What to produce
Reproduce the listing below in its entirety. Change nothing.

------------------------------------

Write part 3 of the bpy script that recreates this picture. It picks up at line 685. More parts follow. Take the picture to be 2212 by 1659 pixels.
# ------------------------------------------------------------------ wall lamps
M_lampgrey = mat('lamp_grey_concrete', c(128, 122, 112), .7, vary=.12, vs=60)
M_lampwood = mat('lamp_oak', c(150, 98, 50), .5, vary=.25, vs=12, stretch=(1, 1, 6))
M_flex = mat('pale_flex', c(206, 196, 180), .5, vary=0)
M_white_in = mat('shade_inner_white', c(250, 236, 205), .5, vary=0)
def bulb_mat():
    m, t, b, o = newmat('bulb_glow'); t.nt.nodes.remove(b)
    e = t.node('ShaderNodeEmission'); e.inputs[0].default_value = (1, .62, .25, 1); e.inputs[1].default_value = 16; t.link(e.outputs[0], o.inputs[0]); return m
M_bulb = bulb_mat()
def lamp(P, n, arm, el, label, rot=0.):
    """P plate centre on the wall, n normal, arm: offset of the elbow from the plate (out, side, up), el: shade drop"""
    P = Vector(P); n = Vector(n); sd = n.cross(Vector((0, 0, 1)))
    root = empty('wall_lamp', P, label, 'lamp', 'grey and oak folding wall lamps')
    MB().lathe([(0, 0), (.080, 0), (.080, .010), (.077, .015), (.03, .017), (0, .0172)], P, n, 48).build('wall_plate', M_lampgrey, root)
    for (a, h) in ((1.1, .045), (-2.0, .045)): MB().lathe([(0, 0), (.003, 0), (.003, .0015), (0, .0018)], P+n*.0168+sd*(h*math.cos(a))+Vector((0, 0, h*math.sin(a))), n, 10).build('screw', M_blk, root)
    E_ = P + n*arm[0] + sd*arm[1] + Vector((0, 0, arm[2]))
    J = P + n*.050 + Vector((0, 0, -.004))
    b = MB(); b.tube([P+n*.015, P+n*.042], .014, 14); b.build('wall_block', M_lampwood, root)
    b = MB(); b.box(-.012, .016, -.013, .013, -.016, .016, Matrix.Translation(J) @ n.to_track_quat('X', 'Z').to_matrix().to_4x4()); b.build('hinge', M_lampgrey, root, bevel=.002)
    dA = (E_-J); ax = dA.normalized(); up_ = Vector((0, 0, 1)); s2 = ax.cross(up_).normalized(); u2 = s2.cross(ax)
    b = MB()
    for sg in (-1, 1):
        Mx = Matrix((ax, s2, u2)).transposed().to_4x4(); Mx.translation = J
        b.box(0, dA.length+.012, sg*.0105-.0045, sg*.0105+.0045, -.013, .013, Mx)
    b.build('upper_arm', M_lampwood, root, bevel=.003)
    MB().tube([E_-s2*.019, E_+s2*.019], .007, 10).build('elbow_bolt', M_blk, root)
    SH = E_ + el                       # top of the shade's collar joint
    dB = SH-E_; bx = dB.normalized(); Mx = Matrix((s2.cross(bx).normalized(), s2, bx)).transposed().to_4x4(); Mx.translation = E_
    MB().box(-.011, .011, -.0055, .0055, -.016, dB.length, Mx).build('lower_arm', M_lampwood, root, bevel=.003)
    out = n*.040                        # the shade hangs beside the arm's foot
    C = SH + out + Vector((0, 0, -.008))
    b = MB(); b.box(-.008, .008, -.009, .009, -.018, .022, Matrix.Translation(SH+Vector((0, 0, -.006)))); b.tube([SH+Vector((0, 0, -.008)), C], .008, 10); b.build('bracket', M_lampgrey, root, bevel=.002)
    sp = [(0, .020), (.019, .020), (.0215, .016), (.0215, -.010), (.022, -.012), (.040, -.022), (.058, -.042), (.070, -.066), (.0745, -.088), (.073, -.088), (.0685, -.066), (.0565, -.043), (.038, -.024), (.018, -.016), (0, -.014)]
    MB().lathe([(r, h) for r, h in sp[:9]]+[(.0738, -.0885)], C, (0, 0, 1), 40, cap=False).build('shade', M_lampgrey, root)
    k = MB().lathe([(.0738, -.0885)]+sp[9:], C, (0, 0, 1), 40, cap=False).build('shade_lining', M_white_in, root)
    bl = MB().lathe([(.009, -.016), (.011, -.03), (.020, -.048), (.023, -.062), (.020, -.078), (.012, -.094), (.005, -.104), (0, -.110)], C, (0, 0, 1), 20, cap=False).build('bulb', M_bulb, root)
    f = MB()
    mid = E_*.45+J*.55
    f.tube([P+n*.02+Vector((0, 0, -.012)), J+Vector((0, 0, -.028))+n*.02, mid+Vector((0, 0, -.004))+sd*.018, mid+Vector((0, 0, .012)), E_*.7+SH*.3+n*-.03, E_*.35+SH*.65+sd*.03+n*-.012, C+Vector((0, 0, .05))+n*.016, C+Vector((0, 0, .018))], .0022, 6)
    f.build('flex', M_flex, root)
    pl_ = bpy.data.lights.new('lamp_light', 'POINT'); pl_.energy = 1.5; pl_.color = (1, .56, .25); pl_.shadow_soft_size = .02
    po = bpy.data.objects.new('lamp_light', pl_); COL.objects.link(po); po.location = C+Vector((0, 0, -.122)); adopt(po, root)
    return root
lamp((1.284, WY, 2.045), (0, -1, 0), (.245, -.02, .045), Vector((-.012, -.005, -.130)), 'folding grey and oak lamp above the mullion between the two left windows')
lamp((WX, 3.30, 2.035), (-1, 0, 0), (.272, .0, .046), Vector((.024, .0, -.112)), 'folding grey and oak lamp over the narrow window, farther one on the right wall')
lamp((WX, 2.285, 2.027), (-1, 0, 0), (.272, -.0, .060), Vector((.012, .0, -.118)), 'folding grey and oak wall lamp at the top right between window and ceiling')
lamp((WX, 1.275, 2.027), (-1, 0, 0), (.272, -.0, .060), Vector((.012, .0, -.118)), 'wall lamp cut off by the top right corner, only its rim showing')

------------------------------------

Full response
Write part 3 of the bpy script that recreates this picture. It picks up at line 685. More parts follow. Take the picture to be 2212 by 1659 pixels.
# ------------------------------------------------------------------ wall lamps
M_lampgrey = mat('lamp_grey_concrete', c(128, 122, 112), .7, vary=.12, vs=60)
M_lampwood = mat('lamp_oak', c(150, 98, 50), .5, vary=.25, vs=12, stretch=(1, 1, 6))
M_flex = mat('pale_flex', c(206, 196, 180), .5, vary=0)
M_white_in = mat('shade_inner_white', c(250, 236, 205), .5, vary=0)
def bulb_mat():
    m, t, b, o = newmat('bulb_glow'); t.nt.nodes.remove(b)
    e = t.node('ShaderNodeEmission'); e.inputs[0].default_value = (1, .62, .25, 1); e.inputs[1].default_value = 16; t.link(e.outputs[0], o.inputs[0]); return m
M_bulb = bulb_mat()
def lamp(P, n, arm, el, label, rot=0.):
    """P plate centre on the wall, n normal, arm: offset of the elbow from the plate (out, side, up), el: shade drop"""
    P = Vector(P); n = Vector(n); sd = n.cross(Vector((0, 0, 1)))
    root = empty('wall_lamp', P, label, 'lamp', 'grey and oak folding wall lamps')
    MB().lathe([(0, 0), (.080, 0), (.080, .010), (.077, .015), (.03, .017), (0, .0172)], P, n, 48).build('wall_plate', M_lampgrey, root)
    for (a, h) in ((1.1, .045), (-2.0, .045)): MB().lathe([(0, 0), (.003, 0), (.003, .0015), (0, .0018)], P+n*.0168+sd*(h*math.cos(a))+Vector((0, 0, h*math.sin(a))), n, 10).build('screw', M_blk, root)
    E_ = P + n*arm[0] + sd*arm[1] + Vector((0, 0, arm[2]))
    J = P + n*.050 + Vector((0, 0, -.004))
    b = MB(); b.tube([P+n*.015, P+n*.042], .014, 14); b.build('wall_block', M_lampwood, root)
    b = MB(); b.box(-.012, .016, -.013, .013, -.016, .016, Matrix.Translation(J) @ n.to_track_quat('X', 'Z').to_matrix().to_4x4()); b.build('hinge', M_lampgrey, root, bevel=.002)
    dA = (E_-J); ax = dA.normalized(); up_ = Vector((0, 0, 1)); s2 = ax.cross(up_).normalized(); u2 = s2.cross(ax)
    b = MB()
    for sg in (-1, 1):
        Mx = Matrix((ax, s2, u2)).transposed().to_4x4(); Mx.translation = J
        b.box(0, dA.length+.012, sg*.0105-.0045, sg*.0105+.0045, -.013, .013, Mx)
    b.build('upper_arm', M_lampwood, root, bevel=.003)
    MB().tube([E_-s2*.019, E_+s2*.019], .007, 10).build('elbow_bolt', M_blk, root)
    SH = E_ + el                       # top of the shade's collar joint
    dB = SH-E_; bx = dB.normalized(); Mx = Matrix((s2.cross(bx).normalized(), s2, bx)).transposed().to_4x4(); Mx.translation = E_
    MB().box(-.011, .011, -.0055, .0055, -.016, dB.length, Mx).build('lower_arm', M_lampwood, root, bevel=.003)
    out = n*.040                        # the shade hangs beside the arm's foot
    C = SH + out + Vector((0, 0, -.008))
    b = MB(); b.box(-.008, .008, -.009, .009, -.018, .022, Matrix.Translation(SH+Vector((0, 0, -.006)))); b.tube([SH+Vector((0, 0, -.008)), C], .008, 10); b.build('bracket', M_lampgrey, root, bevel=.002)
    sp = [(0, .020), (.019, .020), (.0215, .016), (.0215, -.010), (.022, -.012), (.040, -.022), (.058, -.042), (.070, -.066), (.0745, -.088), (.073, -.088), (.0685, -.066), (.0565, -.043), (.038, -.024), (.018, -.016), (0, -.014)]
    MB().lathe([(r, h) for r, h in sp[:9]]+[(.0738, -.0885)], C, (0, 0, 1), 40, cap=False).build('shade', M_lampgrey, root)
    k = MB().lathe([(.0738, -.0885)]+sp[9:], C, (0, 0, 1), 40, cap=False).build('shade_lining', M_white_in, root)
    bl = MB().lathe([(.009, -.016), (.011, -.03), (.020, -.048), (.023, -.062), (.020, -.078), (.012, -.094), (.005, -.104), (0, -.110)], C, (0, 0, 1), 20, cap=False).build('bulb', M_bulb, root)
    f = MB()
    mid = E_*.45+J*.55
    f.tube([P+n*.02+Vector((0, 0, -.012)), J+Vector((0, 0, -.028))+n*.02, mid+Vector((0, 0, -.004))+sd*.018, mid+Vector((0, 0, .012)), E_*.7+SH*.3+n*-.03, E_*.35+SH*.65+sd*.03+n*-.012, C+Vector((0, 0, .05))+n*.016, C+Vector((0, 0, .018))], .0022, 6)
    f.build('flex', M_flex, root)
    pl_ = bpy.data.lights.new('lamp_light', 'POINT'); pl_.energy = 1.5; pl_.color = (1, .56, .25); pl_.shadow_soft_size = .02
    po = bpy.data.objects.new('lamp_light', pl_); COL.objects.link(po); po.location = C+Vector((0, 0, -.122)); adopt(po, root)
    return root
lamp((1.284, WY, 2.045), (0, -1, 0), (.245, -.02, .045), Vector((-.012, -.005, -.130)), 'folding grey and oak lamp above the mullion between the two left windows')
lamp((WX, 3.30, 2.035), (-1, 0, 0), (.272, .0, .046), Vector((.024, .0, -.112)), 'folding grey and oak lamp over the narrow window, farther one on the right wall')
lamp((WX, 2.285, 2.027), (-1, 0, 0), (.272, -.0, .060), Vector((.012, .0, -.118)), 'folding grey and oak wall lamp at the top right between window and ceiling')
lamp((WX, 1.275, 2.027), (-1, 0, 0), (.272, -.0, .060), Vector((.012, .0, -.118)), 'wall lamp cut off by the top right corner, only its rim showing')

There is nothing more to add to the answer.